According to this tidbit of news from DDOT, new work zone standards are being put into place that disallow construction sites to close off sidewalks from pedestrian access.

It’s about time.

When I worked in Penn Quarter, many lunch hours were spent training for some perverted form of “American Gladiators” as I (and other wage slaves) would weave our way down E Street, crossing back and forth due to various sides of the street being closed off for multiple building renovations. By far the worst was the new building going up at the corner of 9th and E, which – depending on the time of day and the weather – you could either use the concrete barrier-formed pathway to navigate down 9th, or use the leaky wood-covered walkway that stank to high heaven, especially during our wonderful heat-soaked summers. Or be forced to cross halfway (yeah, like we use crosswalks around here….those are for the tourists, remember?) when the ‘pathway’ would become closed. Which was often. For no discernible reason.

And then, of course, cross back again, because the sidewalk on the other side was closed a block away. It was like playing Frogger, DC-style.

The new rules basically “force” developers to maintain either a covered walkway or a protected open walkway for pedestrians – making the ‘zigzag walk’ of many during lunchtime (and the morning / evening obstacle courses to various Metros) a thing of the past.
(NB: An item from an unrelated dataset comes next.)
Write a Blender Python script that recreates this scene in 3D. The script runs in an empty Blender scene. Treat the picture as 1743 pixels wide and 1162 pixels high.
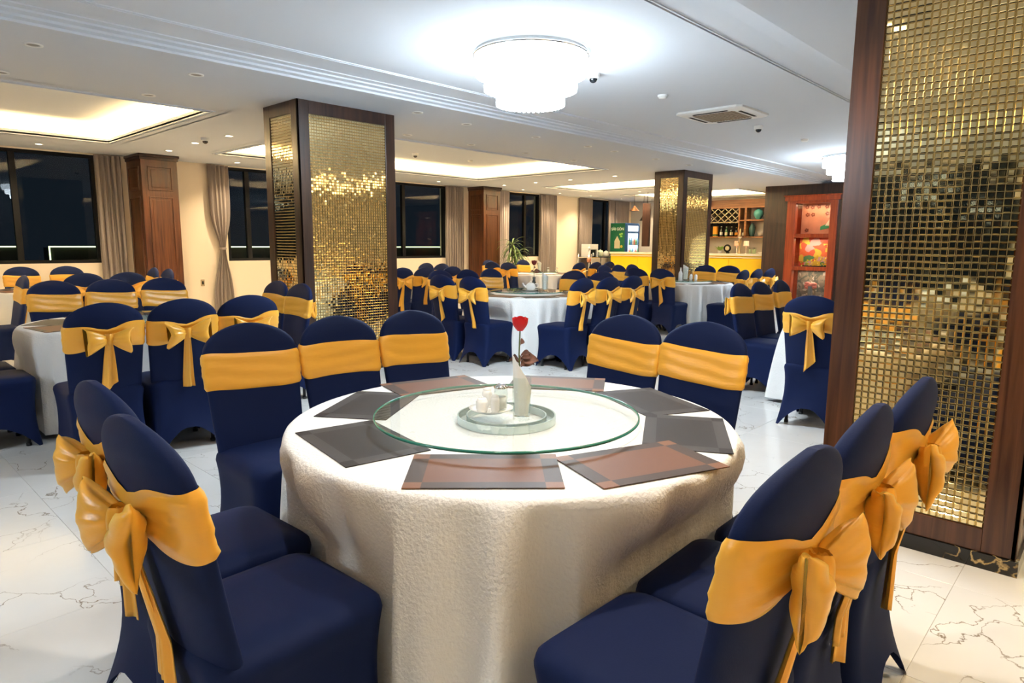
import bpy, math, random
import numpy as np
from mathutils import Vector, Matrix
random.seed(7); rng = np.random.default_rng(7)
PI = math.pi
S = bpy.context.scene
COL = S.collection

# ------------------------------------------------------------------ camera
yaw, pit, rol, fpx = .7549, .14695, .00635, 1123.0
Fv = Vector((math.cos(yaw)*math.cos(pit), math.sin(yaw)*math.cos(pit), -math.sin(pit)))
Rv = Vector((math.sin(yaw), -math.cos(yaw), 0)); Uv = Rv.cross(Fv)
R2 = Rv*math.cos(rol)+Uv*math.sin(rol); U2 = Uv*math.cos(rol)-Rv*math.sin(rol)
cd = bpy.data.cameras.new('camera'); cam = bpy.data.objects.new('camera', cd); COL.objects.link(cam)
M4 = Matrix((R2, U2, -Fv)).transposed().to_4x4(); M4.translation = (0, 0, 1.4); cam.matrix_world = M4
cd.sensor_width = 36; cd.lens = 36*fpx/1743; cd.clip_start = .02
S.camera = cam

# ------------------------------------------------------------------ world, lights, exposure
W = bpy.data.worlds.new('night'); S.world = W; W.use_nodes = True
W.node_tree.nodes['Background'].inputs[0].default_value = (.004, .006, .009, 1)
W.node_tree.nodes['Background'].inputs[1].default_value = 1
S.view_settings.view_transform = 'Standard'; S.view_settings.look = 'None'
S.view_settings.gamma = 1; S.view_settings.use_curve_mapping = False
S.view_settings.exposure = 1.25
CHAND = 18.5        # crystal chandelier radiance
COVE = 23.0         # watts per metre of cove strip
SPOT = 55.0         # watts per lit downlight
COOL = (.77, .90, 1.0); WARM = (1.0, .66, .28); WARM2 = (1.0, .80, .52)
S.cycles.use_denoising = True
S.cycles.max_bounces = 8; S.cycles.diffuse_bounces = 4; S.cycles.glossy_bounces = 4
S.cycles.transparent_max_bounces = 12; S.cycles.transmission_bounces = 6
S.cycles.sample_clamp_indirect = 6; S.cycles.caustics_reflective = False; S.cycles.caustics_refractive = False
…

Sidewalks can only be closed now for full-building demolitions or situations where public safety would be compromised.

Of course, if the developer is Douglas Development…. I’ll probably still cross to the other side of the street.

Just to be safe.

2 Comments so far

  1. KCinDC (unregistered) on February 5th, 2008 @ 1:06 pm

    Does that mean an end to the months-long, usually pointless closing of the sidewalk on the east side of the Klingle Bridge?


  2. KCinDC (unregistered) on February 5th, 2008 @ 1:15 pm

    It’s hard to tell for sure, but it looks like the new rules have plenty of loopholes, so I’m not expecting any dramatic changes. For example:

    Special Approval:

    When closing a sidewalk adjacent to a roadway with more than two travel lanes and where at least one end of the sidewalk closure is more than 150 feet from the nearest signalized crosswalk, the Traffic Control Plan showing the closure of the sidewalk requires the written approval of the District Department of Transportation Pedestrian Program Coordinator or work zone technician assigned to review the traffic control plan.

    So no special approval is required as long as there’s a crosswalk near both ends, which could actually encourage closing off a whole block rather than part of one. And depending on how the "public safety" provision is interpreted, that could be an all-purpose loophole.